Tante le cose a non quadrare nella gestione di questa opera pubblica. In prima fila proprio le modalità seguite per la realizzazione della condotta che ha subito mostrato le sue crepe. Arrivando a sgretolarsi ben prima del suo punto di sbocco e ad una profondità relativa. In un punto la forza delle maree, o per converso la debolezza della tubatura, avrebbe aperto una falla evidentissima. Con alcuni pezzi della condotta spostati di oltre quaranta metri sul fondale. Da quelle voragini, poi, sono usciti i reflui che sono finiti in mare senza essere depotenziati e, purtroppo, ben lontani da dove erano destinati. Il giudizio civile, infatti, è servito anche a stabilire la bontà del progetto redatto nel lontano 1993. Perché la condotta nelle sue intenzioni davvero avrebbe potuto segnare una svolta nella gestione dello smaltimento dei liquami. Grazie allo sbocco in alto mare fatto di oltre trecento ugelli.

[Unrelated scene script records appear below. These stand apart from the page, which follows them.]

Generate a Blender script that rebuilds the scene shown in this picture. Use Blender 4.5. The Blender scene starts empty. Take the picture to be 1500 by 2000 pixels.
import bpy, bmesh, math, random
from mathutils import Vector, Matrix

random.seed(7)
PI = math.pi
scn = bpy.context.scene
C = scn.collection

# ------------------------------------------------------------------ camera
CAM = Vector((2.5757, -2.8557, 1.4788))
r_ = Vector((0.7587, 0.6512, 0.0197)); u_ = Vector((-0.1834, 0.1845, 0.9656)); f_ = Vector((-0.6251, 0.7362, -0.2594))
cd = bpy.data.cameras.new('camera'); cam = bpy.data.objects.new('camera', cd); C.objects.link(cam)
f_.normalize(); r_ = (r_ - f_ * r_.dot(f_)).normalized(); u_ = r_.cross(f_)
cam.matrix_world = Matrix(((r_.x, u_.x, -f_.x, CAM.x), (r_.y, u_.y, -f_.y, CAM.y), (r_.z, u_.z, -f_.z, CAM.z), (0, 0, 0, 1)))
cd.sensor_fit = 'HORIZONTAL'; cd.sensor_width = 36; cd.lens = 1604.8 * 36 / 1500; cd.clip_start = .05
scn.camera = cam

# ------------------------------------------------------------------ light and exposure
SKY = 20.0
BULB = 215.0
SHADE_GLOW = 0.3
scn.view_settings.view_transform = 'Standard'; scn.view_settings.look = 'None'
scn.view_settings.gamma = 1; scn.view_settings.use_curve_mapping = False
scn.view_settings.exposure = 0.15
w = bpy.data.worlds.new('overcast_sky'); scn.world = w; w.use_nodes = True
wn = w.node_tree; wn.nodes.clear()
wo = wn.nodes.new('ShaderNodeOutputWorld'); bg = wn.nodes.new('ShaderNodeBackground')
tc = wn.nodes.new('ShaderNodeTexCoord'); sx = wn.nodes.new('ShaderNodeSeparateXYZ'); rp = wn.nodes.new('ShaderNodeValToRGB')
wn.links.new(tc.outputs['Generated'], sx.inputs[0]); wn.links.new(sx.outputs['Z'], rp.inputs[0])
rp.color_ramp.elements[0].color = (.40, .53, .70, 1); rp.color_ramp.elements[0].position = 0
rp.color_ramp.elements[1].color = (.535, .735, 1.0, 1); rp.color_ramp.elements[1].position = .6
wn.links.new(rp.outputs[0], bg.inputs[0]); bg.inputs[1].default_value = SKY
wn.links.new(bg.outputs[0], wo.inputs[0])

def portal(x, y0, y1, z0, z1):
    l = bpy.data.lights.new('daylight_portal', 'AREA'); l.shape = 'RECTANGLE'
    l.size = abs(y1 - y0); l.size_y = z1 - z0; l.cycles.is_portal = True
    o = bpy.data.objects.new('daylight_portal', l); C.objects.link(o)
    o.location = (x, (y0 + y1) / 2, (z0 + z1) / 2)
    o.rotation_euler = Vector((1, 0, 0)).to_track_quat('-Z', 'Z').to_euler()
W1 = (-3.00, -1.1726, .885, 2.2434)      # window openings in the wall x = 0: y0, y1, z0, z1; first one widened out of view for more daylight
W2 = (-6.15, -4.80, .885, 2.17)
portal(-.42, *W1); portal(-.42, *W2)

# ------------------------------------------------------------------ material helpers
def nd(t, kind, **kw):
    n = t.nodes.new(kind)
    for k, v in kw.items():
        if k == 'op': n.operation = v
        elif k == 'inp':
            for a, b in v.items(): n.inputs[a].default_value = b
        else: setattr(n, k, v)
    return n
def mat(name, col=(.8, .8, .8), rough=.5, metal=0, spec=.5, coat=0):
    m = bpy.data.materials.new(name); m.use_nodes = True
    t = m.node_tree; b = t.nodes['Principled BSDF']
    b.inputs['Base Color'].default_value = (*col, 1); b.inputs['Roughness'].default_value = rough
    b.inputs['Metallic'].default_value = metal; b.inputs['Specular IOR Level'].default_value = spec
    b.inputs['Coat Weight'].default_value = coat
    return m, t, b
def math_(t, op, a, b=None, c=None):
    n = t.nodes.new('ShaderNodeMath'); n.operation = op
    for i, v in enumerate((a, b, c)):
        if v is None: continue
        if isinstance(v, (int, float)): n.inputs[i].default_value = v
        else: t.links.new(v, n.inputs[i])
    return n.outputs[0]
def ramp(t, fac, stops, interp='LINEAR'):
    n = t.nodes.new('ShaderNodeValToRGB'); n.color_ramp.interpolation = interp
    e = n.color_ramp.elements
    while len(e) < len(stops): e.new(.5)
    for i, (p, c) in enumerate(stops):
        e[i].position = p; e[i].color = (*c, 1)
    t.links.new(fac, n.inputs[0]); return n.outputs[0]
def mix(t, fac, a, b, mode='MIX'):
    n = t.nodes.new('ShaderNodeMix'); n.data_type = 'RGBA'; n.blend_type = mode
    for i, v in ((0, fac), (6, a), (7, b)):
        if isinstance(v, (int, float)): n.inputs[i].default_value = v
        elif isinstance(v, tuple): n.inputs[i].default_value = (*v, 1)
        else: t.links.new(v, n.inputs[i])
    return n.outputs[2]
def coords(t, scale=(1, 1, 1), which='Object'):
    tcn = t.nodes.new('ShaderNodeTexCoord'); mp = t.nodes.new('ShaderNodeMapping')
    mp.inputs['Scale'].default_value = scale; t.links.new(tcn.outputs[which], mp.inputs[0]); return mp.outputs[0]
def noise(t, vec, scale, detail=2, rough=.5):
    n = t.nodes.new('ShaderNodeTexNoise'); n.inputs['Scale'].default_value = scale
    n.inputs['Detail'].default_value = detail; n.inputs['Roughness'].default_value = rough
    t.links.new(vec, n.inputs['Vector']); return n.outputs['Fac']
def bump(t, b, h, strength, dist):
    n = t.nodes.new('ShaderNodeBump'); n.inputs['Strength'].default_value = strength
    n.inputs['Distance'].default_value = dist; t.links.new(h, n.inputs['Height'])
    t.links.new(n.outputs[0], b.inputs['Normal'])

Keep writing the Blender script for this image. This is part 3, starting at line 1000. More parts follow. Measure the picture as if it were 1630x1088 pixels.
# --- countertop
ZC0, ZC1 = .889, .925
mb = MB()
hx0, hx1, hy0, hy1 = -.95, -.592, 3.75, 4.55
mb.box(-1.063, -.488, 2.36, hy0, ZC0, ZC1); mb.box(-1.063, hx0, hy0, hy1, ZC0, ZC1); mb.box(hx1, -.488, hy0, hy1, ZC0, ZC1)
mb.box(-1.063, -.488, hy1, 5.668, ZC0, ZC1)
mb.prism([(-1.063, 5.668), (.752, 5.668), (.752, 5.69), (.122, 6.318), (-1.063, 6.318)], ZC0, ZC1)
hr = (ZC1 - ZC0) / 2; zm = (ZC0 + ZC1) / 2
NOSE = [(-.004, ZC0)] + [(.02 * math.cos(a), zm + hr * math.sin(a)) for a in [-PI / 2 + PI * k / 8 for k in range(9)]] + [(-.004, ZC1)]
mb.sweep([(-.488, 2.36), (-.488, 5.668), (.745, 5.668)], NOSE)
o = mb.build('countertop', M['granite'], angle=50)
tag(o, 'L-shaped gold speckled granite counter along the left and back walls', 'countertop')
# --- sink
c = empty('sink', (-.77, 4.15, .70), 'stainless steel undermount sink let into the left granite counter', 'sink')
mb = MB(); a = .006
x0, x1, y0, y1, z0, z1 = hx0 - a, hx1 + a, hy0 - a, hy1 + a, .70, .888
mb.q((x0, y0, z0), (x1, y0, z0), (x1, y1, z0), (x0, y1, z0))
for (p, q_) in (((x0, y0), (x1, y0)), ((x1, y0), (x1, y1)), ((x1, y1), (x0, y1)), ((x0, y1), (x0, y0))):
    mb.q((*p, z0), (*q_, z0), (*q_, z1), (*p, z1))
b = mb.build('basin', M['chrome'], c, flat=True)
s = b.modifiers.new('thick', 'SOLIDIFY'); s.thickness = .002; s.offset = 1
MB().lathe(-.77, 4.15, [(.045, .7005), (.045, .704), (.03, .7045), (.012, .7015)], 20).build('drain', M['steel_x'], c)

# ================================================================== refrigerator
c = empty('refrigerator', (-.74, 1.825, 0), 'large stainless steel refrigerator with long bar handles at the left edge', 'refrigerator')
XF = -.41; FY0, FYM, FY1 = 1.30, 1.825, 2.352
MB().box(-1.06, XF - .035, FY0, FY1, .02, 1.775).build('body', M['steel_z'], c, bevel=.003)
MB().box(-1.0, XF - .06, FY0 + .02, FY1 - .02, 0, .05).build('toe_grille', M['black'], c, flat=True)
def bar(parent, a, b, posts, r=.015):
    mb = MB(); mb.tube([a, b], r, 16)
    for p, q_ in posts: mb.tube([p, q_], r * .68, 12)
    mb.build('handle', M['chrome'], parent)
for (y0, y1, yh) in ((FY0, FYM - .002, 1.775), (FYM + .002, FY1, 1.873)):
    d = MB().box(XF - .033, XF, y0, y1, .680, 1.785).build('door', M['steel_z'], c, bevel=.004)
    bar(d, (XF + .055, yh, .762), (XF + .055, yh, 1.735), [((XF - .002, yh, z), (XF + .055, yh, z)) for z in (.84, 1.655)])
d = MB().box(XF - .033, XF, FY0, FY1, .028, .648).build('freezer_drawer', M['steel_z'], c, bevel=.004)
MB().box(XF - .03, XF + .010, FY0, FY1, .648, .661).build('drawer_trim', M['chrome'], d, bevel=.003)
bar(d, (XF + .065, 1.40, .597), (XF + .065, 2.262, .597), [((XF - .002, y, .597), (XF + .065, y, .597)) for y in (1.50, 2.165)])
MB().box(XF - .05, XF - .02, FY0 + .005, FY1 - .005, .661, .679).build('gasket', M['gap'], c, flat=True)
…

Un sistema che avrebbe frazionato ulteriormente il materiale depurato, spargendolo in mare al largo e in un tratto spazzato dalle correnti. E questo avrebbe contribuito ad annullare l’impatto ambientale. Invece quelle fratture nel percorso hanno consegnato un risultato negativo. Con tanto di danno all’ambiente. Argomentazioni che lo studio Altamura ha sostenuto prima in sede penale, sino alla prescrizione dichiarata in appello. E poi in sede civile. In questo procedimento, dopo alcune interruzioni, dovute anche al trasferimento del giudice incaricato, la vera svolta è giunta con l’affidamento della causa alla dottoressa Lenti. Il magistrato ha condotto il procedimento nei binari che hanno consentito una accelerazione sino alla definizione, con il deposito della sentenza avvenuto ieri. Per le società convenute e i loro rappresentanti un conto da 23 milioni di euro, più interessi. Un risarcimento a più voci, in cui campeggiano anche quelle di danno ambientale e rimozione dell’opera inutile dal fondale di San Vito.